The initial stages of ultra-relativistic nucleus-nucleus collisions are not well constrained. In particular, the number of initially produced heavy-quark pairs, part of any initial conditions required for modeling, is not well known. When the heavy-quark pair production in nucleus-nucleus collisions is estimated based on an extrapolation from proton-proton collision measurements, this is mainly driven by the lack of our knowledge of the gluon densities at low longitudinal momentum fraction of the nucleus.

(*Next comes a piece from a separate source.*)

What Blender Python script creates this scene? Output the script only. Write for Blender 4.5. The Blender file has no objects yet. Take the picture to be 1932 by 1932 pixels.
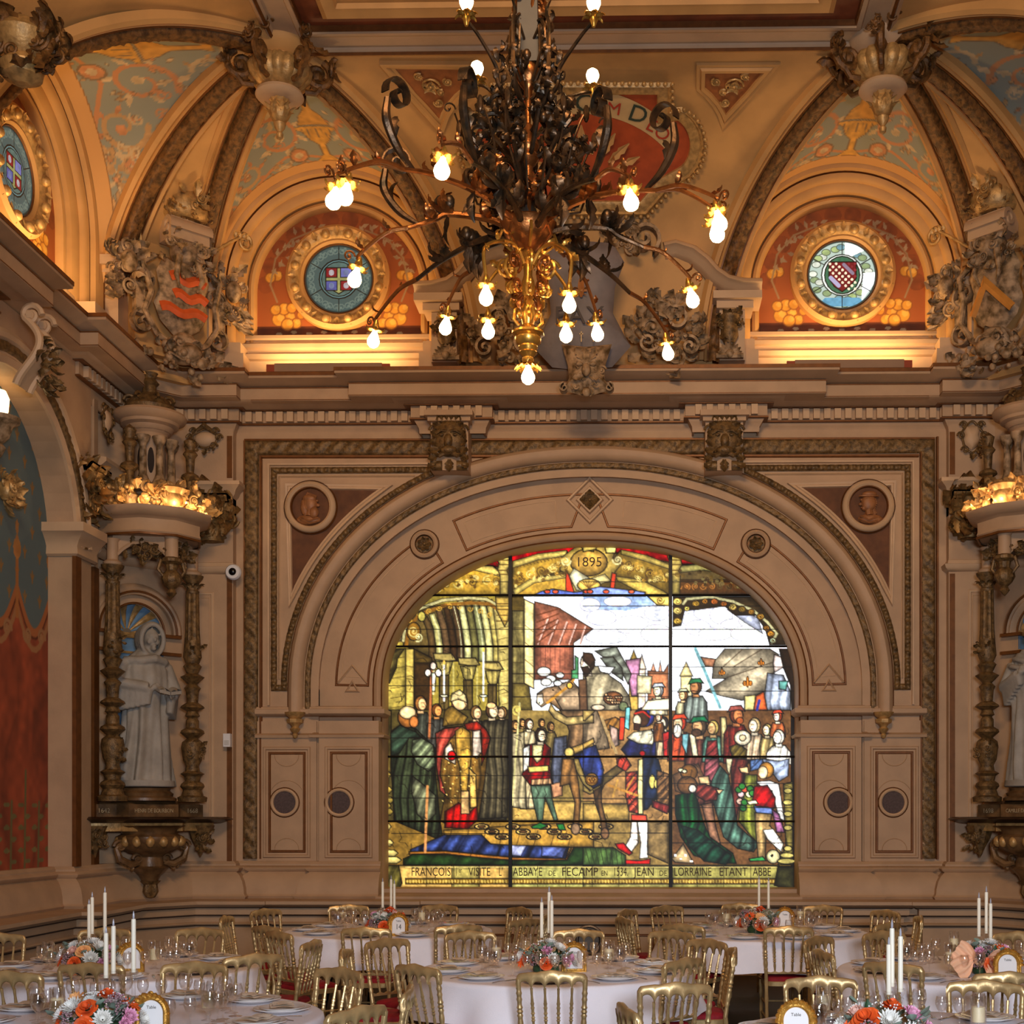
import bpy, math, random
import numpy as np
from mathutils import Vector, Matrix
random.seed(7); RNG = np.random.RandomState(7)
PI = math.pi
SC = bpy.context.scene
COL = SC.collection

# ---------------------------------------------------------------- camera
F, CX, CY, EYE = 2500.0, 1155.0, 1542.0, 1.75
TH = math.radians(1.12); CT, ST = math.cos(TH), math.sin(TH)
cd = bpy.data.cameras.new('camera'); cam = bpy.data.objects.new('camera', cd); COL.objects.link(cam)
cam.location = (0, 0, EYE); cam.rotation_euler = (PI/2, 0, TH)
cd.sensor_width = 36.0; cd.lens = 36.0*F/1932.0
cd.shift_x = -(CX-966.0)/1932.0; cd.shift_y = (CY-966.0)/1932.0
cd.clip_start = 0.1; cd.clip_end = 100
SC.camera = cam
SC.view_settings.view_transform = 'Standard'; SC.view_settings.look = 'None'
SC.view_settings.exposure = 0.0; SC.view_settings.gamma = 1.0
SC.view_settings.use_curve_mapping = False

# ---------------------------------------------------------------- world and large lights
w = bpy.data.worlds.new('hall'); SC.world = w; w.use_nodes = True
w.node_tree.nodes['Background'].inputs[0].default_value = (0.95, 0.60, 0.36, 1)
w.node_tree.nodes['Background'].inputs[1].default_value = 0.075
def area(name, loc, tgt, size, power, col, sy=None, spread=None):
    L = bpy.data.lights.new(name, 'AREA'); L.energy = power; L.color = col
    L.shape = 'RECTANGLE' if sy else 'SQUARE'; L.size = size
    if sy: L.size_y = sy
    if spread: L.spread = spread
    o = bpy.data.objects.new(name, L); COL.objects.link(o); o.location = loc
    d = Vector(tgt)-Vector(loc); o.rotation_euler = d.to_track_quat('-Z', 'Y').to_euler()
    return o
def point(name, loc, power, col, r=0.03):
    L = bpy.data.lights.new(name, 'POINT'); L.energy = power; L.color = col; L.shadow_soft_size = r
    o = bpy.data.objects.new(name, L); COL.objects.link(o); o.location = loc
    return o
area('hall_windows', (0.8, -0.9, 2.5), (-0.4, 9.5, 0.7), 1.3, 560, (0.76, 0.85, 1.0), 0.8)  # cool fill added just behind the camera, standing in for a flash
area('hall_lamps_behind', (-0.5, 2.0, 8.6), (-0.5, 14.8, 4.6), 3.0, 150, (1.0, 0.66, 0.36), 1.2, spread=1.5)  # warm fill added overhead to light the end wall, not a fixture of the hall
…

In this presentation, I will give an experimentally-driven overview of the significant progress of our knowledge on these gluons via inclusive heavy-quark production in proton-nucleus and exclusive gamma-nucleus collisions at the LHC. I will point out the conceptual caveats related to both types of measurements in view of their interpretation as initial state constraints of nucleus-nucleus collisions. In this context, I will mention their potential beyond density constraints and the role of these measurements for an open question in hadron structure physics, the quest for gluon saturation. I will argue that, firstly, we see the emergence of a coherent picture of strong gluon depletion in the nucleus compared to the proton and that, secondly, experimental and theoretical progress is under way to solidify and quantify better this picture.

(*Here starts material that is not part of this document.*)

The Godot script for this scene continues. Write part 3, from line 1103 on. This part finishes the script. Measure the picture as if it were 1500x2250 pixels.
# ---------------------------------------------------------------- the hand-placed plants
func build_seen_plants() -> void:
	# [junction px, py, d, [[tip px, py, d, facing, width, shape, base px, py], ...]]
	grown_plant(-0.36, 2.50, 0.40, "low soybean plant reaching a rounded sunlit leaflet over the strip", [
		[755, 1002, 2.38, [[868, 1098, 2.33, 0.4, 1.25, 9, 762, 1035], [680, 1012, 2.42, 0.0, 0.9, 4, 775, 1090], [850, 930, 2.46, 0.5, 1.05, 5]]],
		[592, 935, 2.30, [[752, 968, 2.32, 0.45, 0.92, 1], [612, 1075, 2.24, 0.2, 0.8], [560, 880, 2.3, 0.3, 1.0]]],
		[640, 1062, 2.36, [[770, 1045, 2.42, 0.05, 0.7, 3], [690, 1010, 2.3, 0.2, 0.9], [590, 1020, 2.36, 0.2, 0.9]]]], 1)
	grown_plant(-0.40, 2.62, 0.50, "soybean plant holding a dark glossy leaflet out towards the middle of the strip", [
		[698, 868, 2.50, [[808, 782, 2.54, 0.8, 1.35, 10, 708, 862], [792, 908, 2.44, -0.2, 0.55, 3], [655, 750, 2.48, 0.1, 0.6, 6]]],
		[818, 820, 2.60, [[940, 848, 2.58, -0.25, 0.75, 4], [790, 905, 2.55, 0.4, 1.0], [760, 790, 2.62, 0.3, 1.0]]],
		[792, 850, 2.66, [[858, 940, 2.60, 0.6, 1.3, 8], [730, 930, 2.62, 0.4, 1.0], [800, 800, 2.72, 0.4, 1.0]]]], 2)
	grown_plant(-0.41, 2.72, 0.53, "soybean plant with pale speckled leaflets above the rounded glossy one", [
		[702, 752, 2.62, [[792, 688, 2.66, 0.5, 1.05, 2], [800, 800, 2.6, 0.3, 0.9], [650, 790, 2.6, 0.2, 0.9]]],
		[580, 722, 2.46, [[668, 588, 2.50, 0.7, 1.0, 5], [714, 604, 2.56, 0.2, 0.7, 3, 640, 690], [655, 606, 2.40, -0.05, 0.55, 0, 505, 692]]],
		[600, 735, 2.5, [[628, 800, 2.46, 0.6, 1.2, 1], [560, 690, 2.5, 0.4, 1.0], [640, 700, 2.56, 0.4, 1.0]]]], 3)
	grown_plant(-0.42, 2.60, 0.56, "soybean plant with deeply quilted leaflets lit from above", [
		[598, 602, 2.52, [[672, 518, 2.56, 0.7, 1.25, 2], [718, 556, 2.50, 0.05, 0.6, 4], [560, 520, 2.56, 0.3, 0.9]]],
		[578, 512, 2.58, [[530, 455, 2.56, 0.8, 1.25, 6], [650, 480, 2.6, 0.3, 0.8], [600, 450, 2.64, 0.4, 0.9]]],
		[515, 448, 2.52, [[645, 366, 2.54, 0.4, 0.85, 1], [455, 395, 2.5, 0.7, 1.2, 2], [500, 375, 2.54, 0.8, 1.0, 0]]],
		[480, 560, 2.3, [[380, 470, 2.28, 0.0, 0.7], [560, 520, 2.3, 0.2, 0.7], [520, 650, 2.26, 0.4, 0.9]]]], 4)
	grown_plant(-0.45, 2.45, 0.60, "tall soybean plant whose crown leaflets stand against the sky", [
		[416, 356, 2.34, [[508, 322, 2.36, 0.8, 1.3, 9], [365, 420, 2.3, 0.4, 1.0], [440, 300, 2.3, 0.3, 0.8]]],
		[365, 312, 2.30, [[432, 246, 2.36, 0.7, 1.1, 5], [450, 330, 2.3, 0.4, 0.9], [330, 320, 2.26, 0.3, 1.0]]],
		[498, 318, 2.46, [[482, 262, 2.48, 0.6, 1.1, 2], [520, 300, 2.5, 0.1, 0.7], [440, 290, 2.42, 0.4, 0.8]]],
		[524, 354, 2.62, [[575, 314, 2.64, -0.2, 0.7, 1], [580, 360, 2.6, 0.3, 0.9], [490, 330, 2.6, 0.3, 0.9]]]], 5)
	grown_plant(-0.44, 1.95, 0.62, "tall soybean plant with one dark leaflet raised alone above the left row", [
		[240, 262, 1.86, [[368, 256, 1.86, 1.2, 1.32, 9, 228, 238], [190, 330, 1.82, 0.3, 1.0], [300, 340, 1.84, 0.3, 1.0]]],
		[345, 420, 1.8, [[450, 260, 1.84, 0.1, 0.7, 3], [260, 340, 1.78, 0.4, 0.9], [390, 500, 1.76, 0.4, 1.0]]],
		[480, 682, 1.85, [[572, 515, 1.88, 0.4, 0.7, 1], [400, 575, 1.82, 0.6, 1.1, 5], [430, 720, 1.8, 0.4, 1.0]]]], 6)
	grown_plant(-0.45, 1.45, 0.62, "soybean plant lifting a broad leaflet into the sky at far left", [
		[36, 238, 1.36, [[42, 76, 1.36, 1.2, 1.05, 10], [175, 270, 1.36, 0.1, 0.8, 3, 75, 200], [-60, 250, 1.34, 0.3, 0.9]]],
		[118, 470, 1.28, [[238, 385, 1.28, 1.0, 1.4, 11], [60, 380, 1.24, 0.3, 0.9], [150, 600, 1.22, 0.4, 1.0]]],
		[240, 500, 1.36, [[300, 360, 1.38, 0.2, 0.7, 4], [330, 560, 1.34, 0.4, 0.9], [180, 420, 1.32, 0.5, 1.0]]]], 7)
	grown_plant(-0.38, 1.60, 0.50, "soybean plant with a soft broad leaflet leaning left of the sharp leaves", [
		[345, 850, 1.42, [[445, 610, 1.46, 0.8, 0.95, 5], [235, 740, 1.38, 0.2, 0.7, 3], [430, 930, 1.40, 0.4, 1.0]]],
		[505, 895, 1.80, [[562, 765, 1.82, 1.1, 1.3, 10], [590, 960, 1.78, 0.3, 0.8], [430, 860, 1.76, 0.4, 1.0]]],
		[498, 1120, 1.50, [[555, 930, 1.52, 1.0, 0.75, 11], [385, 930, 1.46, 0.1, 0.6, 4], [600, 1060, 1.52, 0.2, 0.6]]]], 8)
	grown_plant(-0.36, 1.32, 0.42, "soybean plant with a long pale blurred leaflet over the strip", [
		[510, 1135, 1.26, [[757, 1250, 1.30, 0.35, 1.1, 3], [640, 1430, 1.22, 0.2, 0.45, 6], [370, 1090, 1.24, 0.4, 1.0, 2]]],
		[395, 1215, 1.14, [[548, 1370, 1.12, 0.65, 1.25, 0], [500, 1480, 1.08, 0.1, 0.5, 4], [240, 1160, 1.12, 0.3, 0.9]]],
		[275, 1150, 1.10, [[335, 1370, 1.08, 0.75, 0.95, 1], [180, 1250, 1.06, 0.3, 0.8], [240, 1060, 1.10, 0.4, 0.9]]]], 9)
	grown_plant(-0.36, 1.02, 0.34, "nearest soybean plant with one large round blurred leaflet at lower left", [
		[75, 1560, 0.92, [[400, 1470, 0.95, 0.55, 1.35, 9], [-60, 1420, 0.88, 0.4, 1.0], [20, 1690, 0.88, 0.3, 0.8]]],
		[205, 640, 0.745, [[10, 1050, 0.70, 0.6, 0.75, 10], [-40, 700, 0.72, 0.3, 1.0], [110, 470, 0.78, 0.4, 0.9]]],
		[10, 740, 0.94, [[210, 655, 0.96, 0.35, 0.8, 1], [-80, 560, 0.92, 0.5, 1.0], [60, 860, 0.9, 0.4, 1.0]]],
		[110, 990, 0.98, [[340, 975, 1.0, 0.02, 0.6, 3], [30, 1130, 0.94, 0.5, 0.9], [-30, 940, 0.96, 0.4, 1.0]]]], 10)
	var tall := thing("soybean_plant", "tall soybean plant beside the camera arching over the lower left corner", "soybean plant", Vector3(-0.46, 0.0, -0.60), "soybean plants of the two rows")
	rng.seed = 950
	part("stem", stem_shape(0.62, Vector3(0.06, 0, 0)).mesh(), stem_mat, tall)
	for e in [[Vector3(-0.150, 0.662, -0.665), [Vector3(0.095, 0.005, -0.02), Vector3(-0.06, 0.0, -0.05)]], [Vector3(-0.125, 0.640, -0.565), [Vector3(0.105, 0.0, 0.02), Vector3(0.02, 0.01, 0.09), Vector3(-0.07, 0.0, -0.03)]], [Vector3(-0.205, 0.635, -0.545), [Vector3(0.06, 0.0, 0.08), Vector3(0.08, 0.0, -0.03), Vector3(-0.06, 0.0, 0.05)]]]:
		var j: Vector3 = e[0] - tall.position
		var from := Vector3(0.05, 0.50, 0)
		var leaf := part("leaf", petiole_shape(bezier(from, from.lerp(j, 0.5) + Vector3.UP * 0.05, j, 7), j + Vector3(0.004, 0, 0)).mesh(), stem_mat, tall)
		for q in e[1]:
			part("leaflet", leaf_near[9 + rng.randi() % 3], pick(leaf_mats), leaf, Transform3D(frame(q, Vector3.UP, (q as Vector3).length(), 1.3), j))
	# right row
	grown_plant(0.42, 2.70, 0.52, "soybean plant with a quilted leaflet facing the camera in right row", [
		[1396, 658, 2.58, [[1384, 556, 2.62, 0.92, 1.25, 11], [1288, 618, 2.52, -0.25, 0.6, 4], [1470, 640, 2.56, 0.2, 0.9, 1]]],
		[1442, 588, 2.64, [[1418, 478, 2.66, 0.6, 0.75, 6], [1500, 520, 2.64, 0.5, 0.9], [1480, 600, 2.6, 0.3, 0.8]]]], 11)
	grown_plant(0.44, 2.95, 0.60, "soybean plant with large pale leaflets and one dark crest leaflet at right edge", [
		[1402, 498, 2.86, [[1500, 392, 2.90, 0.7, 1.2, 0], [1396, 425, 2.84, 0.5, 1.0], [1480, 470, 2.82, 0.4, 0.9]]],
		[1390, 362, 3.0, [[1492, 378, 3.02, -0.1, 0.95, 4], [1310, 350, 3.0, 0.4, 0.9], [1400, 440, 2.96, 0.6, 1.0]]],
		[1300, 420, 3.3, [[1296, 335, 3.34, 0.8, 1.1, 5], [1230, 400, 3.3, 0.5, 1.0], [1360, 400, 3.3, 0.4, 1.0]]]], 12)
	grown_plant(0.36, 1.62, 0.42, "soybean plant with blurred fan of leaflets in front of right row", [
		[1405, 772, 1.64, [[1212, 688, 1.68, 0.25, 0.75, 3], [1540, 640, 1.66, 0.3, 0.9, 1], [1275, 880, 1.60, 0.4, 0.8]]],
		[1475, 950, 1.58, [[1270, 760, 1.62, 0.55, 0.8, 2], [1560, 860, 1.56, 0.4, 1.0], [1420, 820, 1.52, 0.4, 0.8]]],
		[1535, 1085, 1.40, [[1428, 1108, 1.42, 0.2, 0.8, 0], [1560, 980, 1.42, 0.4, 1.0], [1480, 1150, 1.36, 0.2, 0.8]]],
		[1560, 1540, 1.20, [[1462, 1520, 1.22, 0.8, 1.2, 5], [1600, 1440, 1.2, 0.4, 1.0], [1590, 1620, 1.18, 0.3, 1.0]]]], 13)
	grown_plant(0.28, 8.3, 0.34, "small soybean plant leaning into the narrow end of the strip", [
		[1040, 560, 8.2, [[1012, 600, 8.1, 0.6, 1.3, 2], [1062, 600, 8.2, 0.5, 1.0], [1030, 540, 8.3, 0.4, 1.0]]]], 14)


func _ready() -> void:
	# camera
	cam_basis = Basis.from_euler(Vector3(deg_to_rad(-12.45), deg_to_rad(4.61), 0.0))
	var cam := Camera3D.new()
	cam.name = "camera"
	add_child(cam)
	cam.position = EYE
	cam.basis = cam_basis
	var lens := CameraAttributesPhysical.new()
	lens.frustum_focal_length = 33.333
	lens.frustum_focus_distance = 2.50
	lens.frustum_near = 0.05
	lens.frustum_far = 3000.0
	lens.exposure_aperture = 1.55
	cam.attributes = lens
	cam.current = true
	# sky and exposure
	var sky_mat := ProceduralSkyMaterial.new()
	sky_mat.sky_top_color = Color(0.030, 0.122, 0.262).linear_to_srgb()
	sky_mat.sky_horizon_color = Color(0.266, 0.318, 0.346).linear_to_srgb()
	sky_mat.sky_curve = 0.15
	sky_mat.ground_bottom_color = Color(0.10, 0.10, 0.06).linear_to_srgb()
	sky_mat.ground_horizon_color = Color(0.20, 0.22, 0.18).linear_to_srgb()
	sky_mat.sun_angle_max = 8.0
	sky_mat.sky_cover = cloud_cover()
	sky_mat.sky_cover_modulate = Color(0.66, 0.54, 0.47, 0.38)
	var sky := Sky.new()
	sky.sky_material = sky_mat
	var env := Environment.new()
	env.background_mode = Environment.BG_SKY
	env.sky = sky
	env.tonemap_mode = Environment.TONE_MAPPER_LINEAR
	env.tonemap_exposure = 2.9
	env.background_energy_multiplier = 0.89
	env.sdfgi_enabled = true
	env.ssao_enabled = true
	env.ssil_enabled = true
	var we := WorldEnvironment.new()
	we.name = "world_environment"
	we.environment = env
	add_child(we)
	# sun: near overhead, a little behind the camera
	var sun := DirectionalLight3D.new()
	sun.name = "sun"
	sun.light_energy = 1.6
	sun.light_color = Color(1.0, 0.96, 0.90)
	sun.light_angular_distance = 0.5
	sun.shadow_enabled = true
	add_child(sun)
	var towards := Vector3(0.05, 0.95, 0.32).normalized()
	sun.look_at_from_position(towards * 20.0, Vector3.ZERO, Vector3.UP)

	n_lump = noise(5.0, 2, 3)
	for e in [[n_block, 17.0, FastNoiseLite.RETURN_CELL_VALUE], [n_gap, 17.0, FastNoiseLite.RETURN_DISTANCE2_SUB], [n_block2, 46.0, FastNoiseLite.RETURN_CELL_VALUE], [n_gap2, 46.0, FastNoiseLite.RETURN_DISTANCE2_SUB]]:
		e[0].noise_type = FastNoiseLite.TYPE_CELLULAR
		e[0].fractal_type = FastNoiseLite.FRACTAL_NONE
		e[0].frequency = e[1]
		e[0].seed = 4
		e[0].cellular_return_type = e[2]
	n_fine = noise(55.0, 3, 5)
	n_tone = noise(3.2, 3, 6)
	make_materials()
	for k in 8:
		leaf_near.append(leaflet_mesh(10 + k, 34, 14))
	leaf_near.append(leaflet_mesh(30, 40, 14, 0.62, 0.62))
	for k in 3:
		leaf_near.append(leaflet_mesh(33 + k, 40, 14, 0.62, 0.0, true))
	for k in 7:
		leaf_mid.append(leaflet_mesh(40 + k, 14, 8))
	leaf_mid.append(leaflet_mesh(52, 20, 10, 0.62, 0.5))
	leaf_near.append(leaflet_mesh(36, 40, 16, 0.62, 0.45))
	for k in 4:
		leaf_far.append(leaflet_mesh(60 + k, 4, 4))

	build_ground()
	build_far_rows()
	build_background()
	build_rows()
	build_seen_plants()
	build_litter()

Finally, I will comment on charm production during the preequilibrium stage in ultra-relativistic heavy-ion collisions, the phase between the initial hard scatterings and the phase described by viscous hydrodynamics. This production contribution is usually coined ´thermal´ production. It is non-negligible, but suffers from large theoretical uncertainties. Nonetheless, it can provide us experimental information on the preequilibrium stage and hence the thermalisation process in heavy-ion collisions, if precise measurements of total charm production and precise calculations are conducted.